There are advantages to being the biggest name in town. One is the accessibility of resources. With sufficient resources on your side, you can do just about anything you set out to do, no matter how weird, outlandish, or even unprofitable it may seem on the outside. It's also a path that allows a business to better absorb the impact of mistakes. There are a lot of benefits to being big, and based on a new report from
Jefferies analysts, this could be the year that sees the big-name push a lot of its smaller rivals out of the market.
Walmartization Goes Big?
The word from Jeffries strategists Steven DeSanctis and Sean Darby suggest that this year will be the year that bigger companies get aggressive about taking market share away from their small and medium-sized business (SMB) counterparts.
Specifically, the move will be part of continuing development in consumer-focused efforts: those companies that have been putting a lot of weight—especially resources—behind technological development are likely to put that newly-minted technology to work and bolster their market share by improving customer experience. This includes developments in consumer data gathering, digital engagement, analytics, and several other key technologies that some SMBs have never even heard of, let alone use with any regularity.
Who In Particular Is Set to Benefit?
The note came with a laundry list of firms poised to see benefits as a result of this move to greater technological prowess.
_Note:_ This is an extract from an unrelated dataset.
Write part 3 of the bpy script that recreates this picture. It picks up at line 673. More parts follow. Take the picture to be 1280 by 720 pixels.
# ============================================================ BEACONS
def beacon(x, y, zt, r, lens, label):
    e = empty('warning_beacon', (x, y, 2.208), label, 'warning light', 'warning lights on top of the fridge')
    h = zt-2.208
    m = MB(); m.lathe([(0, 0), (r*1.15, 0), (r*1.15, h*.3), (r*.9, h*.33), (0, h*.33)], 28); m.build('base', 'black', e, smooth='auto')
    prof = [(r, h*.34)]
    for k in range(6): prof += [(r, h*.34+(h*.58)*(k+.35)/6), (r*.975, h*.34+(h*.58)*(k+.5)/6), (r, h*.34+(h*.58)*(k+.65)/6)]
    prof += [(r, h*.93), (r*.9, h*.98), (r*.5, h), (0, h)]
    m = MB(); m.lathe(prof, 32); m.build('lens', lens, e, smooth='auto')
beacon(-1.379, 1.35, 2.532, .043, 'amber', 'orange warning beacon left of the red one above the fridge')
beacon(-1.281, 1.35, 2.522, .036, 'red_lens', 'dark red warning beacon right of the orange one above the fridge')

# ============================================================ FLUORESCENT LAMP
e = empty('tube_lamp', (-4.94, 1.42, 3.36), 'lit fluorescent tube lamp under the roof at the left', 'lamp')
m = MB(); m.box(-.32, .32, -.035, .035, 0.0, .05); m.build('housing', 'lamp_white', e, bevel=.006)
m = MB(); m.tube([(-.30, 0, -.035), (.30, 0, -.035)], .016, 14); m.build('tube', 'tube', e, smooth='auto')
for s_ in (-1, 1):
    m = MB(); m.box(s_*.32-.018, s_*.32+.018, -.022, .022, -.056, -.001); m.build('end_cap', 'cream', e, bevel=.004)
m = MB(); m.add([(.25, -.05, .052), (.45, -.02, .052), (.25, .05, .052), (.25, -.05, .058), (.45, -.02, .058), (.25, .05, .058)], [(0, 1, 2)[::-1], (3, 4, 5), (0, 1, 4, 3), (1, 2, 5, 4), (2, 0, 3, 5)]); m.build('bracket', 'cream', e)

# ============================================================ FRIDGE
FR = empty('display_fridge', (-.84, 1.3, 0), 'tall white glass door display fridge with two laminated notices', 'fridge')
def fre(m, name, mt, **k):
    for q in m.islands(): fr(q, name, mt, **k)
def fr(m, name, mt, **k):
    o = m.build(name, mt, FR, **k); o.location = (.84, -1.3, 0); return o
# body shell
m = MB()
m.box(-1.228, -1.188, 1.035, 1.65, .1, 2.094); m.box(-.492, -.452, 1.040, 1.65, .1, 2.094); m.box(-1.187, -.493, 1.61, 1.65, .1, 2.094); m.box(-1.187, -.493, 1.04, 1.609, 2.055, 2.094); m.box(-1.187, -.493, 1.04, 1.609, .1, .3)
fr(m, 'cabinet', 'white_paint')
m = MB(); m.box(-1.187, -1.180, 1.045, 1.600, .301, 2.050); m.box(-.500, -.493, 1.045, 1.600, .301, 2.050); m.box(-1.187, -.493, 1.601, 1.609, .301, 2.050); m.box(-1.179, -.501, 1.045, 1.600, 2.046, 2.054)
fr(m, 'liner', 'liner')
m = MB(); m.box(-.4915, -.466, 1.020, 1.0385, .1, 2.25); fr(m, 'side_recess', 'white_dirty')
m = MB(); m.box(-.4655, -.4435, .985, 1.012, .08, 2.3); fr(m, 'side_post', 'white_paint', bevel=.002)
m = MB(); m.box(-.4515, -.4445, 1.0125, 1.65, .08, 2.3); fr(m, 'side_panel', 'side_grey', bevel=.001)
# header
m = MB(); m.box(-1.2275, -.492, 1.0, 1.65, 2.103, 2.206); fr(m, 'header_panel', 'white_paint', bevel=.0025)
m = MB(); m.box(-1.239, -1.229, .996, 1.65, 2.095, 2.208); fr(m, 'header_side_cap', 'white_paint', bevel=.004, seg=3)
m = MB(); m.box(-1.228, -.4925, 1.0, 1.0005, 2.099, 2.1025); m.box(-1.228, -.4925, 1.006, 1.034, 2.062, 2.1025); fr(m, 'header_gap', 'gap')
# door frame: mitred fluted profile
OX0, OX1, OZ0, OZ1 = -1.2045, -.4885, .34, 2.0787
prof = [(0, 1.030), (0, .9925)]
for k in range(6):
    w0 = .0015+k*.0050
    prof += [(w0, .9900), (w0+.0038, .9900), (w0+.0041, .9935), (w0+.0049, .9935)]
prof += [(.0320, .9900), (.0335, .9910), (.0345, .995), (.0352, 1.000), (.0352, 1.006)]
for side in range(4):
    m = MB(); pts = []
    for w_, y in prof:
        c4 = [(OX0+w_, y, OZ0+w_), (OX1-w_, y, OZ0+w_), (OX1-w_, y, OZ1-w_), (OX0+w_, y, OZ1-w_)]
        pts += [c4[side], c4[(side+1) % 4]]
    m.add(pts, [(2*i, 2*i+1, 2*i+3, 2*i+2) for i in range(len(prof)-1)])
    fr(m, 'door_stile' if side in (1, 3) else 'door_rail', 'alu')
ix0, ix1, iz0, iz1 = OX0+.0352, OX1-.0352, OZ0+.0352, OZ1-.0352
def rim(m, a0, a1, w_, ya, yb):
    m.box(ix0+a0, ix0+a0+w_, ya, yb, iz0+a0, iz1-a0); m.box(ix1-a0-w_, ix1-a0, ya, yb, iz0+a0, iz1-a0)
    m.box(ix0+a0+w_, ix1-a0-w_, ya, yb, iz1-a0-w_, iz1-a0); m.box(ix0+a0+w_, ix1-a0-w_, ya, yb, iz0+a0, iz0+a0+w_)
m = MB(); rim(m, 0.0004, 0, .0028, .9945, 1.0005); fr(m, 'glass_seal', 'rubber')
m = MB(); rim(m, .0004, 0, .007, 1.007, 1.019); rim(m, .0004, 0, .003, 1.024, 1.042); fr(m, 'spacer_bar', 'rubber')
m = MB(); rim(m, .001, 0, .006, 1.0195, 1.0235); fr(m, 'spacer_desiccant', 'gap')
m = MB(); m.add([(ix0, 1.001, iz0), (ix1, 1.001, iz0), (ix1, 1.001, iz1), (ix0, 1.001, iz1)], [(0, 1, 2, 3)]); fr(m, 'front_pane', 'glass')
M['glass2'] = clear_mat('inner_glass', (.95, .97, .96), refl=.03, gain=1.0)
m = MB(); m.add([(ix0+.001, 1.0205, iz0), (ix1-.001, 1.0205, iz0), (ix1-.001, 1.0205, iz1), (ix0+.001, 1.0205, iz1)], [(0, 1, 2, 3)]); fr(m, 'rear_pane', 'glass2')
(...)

Ulta NASDAQ: ULTA is set to see some gains in the beauty products segment, while Constellation Brands NYSE: STZ will get ahead in the liquor market with brands like Corona, Modelo Especial, Svedka Vodka and others under its belt.
Further expected to gain are convenience store brand Casey's General Stores NASDAQ: CASY, restaurant brands McDonald's NYSE: MCD and familiar-winner Starbucks NASDAQ: SBUX. The company that named the trope of Walmartization, Walmart NYSE: WMT is also set to gain, along with big-box retail classics Lowe's NYSE: LOW, Home Depot NYSE: HD and Best Buy NYSE: BBY
A Familiar Theme Taken to New Heights With Potential Drawbacks
It's been said for some time now that the only way to get ahead in retail is to offer a highly-personalized—and thus highly satisfactory—customer experience. That's not without reason; after all, people like to feel like they matter when they shop with a business, and a highly-personalized experience is a great way to get to that point. When the business at least appears to know who you are, has some kind of knowledge of what you like, and is willing to help you find those items—or close approximations thereof—there's a semblance of caring that comes with that.
Think of it as being like the “Cheers” effect. Sometimes you want to go, as the eighties, classic's theme song opined, where everybody knows your name. It does beat being Customer Number Fill in the Blank, or only slightly better, Rewards Benefit Member Whatever Number It Is.
To think of this as another form of Walmartization isn't out of line, but it's also not completely accurate. After all, we're not talking about a price war here that sees the little guy go smack out of business, but rather, a refinement of customer service so apparently deep that the customer just gravitates naturally to the bigger business that seems to care more. Sure, the small business can do something similar; just ask anyone who's a regular at a coffee shop. But the larger business has, again, the resources to do this job on a wider scale, resources its smaller counterpart doesn't have. Instead of Walmartization working to take out competitors on price, it takes them out on service.
Yes, that's going to give some people the creeps and send them packing to the smaller and slightly more anonymous business. A lot of people, however, will prefer this brand of deeply personalized service and surprisingly accurate recommendations, and stick with the larger business. If this keeps going long enough, the smaller businesses will simply have to fold with too little market share.
A deeply personal customer experience could be the secret to giving big business an edge, but then, it could open up a new market too. Consider how many SMBs would love access to such tools, on a smaller scale, and the kind of business that could be done from a company willing to offer access to those tools. Big business may have the edge in 2020, but that edge may not be as sustainable as they hope.